Ultimately, significant change will only occur when these powerful industries feel pressure to present more inclusive notions of beauty in their advertising, thereby helping to recalibrate consumer preferences from the top down. The current "Dark is Beautiful" petition against Emami is a small step in this direction. However, while the petition has garnered thousands of signatures in a matter of days, it is unlikely to convince Emami to withdraw its ad or change its approach.

Nonetheless, Das' campaign has made progress in other ways. It has given people a platform to vent their frustrations. On the "Dark is Beautiful" blog, women have started to openly discuss how they feel when their fathers put pressure on them to lighten their skin or when colleagues think it is acceptable to call them names like "blacky." Men have started to contribute to the discussion as well, expressing the need for dark-skinned role models who represent success and masculinity. Several actors and directors have even come forward to show Das their support.
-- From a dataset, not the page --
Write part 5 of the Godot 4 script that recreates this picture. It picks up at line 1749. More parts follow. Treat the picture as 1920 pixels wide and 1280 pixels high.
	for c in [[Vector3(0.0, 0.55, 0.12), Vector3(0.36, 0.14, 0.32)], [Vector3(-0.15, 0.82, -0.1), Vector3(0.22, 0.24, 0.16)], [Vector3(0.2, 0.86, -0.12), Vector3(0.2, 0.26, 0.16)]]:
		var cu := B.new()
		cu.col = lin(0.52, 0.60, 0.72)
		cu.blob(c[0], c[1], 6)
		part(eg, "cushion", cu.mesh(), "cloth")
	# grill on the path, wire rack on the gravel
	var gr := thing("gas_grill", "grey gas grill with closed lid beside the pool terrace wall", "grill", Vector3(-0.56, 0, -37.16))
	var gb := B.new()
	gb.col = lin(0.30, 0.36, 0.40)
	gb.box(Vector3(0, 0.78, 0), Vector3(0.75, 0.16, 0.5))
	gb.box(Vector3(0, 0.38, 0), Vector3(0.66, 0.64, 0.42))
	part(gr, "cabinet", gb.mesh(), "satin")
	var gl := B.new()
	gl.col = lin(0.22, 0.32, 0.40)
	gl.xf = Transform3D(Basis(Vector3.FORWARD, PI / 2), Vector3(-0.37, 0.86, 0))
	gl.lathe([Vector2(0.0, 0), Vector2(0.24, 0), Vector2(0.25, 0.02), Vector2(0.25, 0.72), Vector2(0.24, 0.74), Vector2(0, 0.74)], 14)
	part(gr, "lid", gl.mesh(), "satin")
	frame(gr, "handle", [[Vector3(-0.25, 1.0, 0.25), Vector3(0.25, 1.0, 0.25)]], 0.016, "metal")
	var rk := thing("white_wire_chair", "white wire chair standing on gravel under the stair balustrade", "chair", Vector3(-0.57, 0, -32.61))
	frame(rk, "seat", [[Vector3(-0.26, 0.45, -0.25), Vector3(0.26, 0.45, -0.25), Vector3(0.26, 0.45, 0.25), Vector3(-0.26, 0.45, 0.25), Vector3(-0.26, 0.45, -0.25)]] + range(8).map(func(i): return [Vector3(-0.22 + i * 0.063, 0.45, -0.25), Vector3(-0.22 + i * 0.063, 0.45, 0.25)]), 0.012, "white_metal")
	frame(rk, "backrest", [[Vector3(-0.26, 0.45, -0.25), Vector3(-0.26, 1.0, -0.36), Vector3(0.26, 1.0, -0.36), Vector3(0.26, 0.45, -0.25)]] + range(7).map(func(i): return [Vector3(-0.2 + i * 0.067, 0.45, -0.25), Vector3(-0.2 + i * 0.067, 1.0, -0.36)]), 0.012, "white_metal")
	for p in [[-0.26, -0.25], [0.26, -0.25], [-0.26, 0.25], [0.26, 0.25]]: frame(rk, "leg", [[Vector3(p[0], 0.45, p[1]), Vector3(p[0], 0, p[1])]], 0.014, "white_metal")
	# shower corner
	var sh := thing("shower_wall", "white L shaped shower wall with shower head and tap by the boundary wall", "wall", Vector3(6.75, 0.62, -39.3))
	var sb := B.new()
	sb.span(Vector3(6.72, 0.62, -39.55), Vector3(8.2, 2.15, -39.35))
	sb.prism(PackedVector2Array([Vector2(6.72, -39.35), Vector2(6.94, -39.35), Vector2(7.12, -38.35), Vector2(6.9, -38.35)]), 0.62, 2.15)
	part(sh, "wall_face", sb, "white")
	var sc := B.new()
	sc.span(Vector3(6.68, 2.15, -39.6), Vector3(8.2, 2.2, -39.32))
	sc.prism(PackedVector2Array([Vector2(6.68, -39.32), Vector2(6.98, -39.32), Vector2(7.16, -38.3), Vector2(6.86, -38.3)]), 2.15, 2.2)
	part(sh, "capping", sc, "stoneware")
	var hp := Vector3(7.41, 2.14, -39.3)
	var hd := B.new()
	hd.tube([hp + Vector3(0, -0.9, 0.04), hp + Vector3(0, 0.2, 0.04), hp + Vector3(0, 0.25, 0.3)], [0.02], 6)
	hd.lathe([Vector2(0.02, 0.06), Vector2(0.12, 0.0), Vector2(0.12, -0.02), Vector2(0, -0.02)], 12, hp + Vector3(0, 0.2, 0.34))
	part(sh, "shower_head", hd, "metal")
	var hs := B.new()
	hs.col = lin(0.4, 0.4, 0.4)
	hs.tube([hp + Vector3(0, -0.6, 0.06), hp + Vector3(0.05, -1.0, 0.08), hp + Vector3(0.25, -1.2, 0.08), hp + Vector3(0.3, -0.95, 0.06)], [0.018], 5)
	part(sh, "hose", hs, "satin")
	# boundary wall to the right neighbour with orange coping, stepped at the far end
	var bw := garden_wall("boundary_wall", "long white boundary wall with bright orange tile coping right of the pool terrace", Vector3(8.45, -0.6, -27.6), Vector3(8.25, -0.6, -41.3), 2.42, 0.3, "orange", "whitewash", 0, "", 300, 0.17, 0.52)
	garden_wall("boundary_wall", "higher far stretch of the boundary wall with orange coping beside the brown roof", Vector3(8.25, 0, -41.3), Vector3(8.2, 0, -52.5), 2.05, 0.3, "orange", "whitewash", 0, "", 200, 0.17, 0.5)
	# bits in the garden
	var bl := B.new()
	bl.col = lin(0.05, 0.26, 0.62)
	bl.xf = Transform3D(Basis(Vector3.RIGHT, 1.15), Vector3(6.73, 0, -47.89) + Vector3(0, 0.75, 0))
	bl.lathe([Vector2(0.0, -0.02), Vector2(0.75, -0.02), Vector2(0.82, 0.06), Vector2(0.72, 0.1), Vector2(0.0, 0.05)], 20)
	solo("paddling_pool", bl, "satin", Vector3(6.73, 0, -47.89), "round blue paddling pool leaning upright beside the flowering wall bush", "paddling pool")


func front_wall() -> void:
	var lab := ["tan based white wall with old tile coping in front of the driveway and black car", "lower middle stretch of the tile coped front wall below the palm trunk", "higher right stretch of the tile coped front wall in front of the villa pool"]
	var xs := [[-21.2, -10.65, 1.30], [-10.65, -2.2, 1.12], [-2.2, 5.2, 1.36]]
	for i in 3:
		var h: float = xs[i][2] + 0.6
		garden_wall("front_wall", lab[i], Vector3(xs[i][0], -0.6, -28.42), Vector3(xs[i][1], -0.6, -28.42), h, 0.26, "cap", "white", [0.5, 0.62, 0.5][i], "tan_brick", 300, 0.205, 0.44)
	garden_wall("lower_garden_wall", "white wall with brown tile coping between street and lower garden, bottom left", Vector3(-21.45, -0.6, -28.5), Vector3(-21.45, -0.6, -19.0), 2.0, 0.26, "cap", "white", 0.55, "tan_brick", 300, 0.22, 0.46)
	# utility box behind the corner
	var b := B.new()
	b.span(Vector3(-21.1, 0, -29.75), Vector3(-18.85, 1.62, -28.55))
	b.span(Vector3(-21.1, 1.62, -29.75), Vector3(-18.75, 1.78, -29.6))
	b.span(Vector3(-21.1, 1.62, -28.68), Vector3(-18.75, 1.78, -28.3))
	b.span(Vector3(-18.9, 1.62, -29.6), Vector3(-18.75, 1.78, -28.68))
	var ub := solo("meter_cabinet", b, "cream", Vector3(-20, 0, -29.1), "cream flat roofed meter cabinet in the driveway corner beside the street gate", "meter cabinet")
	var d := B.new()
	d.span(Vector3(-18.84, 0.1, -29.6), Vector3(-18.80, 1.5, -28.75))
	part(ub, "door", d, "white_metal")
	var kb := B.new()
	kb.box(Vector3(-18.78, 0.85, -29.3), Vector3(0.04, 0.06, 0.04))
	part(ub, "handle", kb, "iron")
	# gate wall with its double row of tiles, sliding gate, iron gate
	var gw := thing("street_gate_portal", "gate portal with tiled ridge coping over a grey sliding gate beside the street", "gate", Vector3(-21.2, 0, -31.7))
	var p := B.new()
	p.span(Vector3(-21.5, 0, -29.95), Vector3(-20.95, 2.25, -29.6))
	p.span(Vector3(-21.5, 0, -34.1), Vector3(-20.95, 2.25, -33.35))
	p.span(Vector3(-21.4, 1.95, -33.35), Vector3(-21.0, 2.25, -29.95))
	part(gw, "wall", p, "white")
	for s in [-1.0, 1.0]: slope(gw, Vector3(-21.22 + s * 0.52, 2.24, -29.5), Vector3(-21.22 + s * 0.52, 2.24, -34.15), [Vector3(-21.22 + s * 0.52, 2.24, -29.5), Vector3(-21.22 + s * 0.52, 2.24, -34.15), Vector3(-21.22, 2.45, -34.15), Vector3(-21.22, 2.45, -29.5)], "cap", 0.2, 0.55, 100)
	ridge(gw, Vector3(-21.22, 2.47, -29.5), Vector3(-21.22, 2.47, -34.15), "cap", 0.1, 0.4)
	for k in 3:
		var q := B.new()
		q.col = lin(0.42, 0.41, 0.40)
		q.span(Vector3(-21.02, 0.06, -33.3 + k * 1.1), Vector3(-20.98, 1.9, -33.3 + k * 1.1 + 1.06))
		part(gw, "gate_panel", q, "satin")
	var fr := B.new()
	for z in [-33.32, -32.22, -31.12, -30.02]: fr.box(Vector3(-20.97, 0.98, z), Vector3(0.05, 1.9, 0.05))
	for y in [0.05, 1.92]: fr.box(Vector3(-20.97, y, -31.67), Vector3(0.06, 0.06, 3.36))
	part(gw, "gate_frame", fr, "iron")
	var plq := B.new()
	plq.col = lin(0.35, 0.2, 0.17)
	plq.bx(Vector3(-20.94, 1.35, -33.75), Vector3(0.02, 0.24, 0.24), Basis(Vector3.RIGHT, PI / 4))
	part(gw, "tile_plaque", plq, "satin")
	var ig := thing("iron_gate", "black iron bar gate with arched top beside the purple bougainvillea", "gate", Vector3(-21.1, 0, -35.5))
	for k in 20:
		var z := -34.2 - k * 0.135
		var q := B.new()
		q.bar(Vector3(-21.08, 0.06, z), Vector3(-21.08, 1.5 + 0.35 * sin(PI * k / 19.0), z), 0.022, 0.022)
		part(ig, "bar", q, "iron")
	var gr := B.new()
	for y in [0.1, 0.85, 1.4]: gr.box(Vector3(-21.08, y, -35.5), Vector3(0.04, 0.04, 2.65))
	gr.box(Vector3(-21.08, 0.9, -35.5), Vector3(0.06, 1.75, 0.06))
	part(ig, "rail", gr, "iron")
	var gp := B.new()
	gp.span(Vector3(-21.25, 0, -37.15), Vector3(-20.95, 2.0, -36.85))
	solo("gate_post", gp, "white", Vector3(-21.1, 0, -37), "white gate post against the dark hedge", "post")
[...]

Das acknowledges her uphill battle, and she worries that the effects of the campaign will be short-lived. "I don't want to be cynical but I know that the media just wants new things to talk about," she says. "I have doubts about whether this interest will be sustained or whether the campaign will have a significant impact. But at the same time, I want to believe that every little drop fills the ocean. At the very least, this campaign is triggering some thought."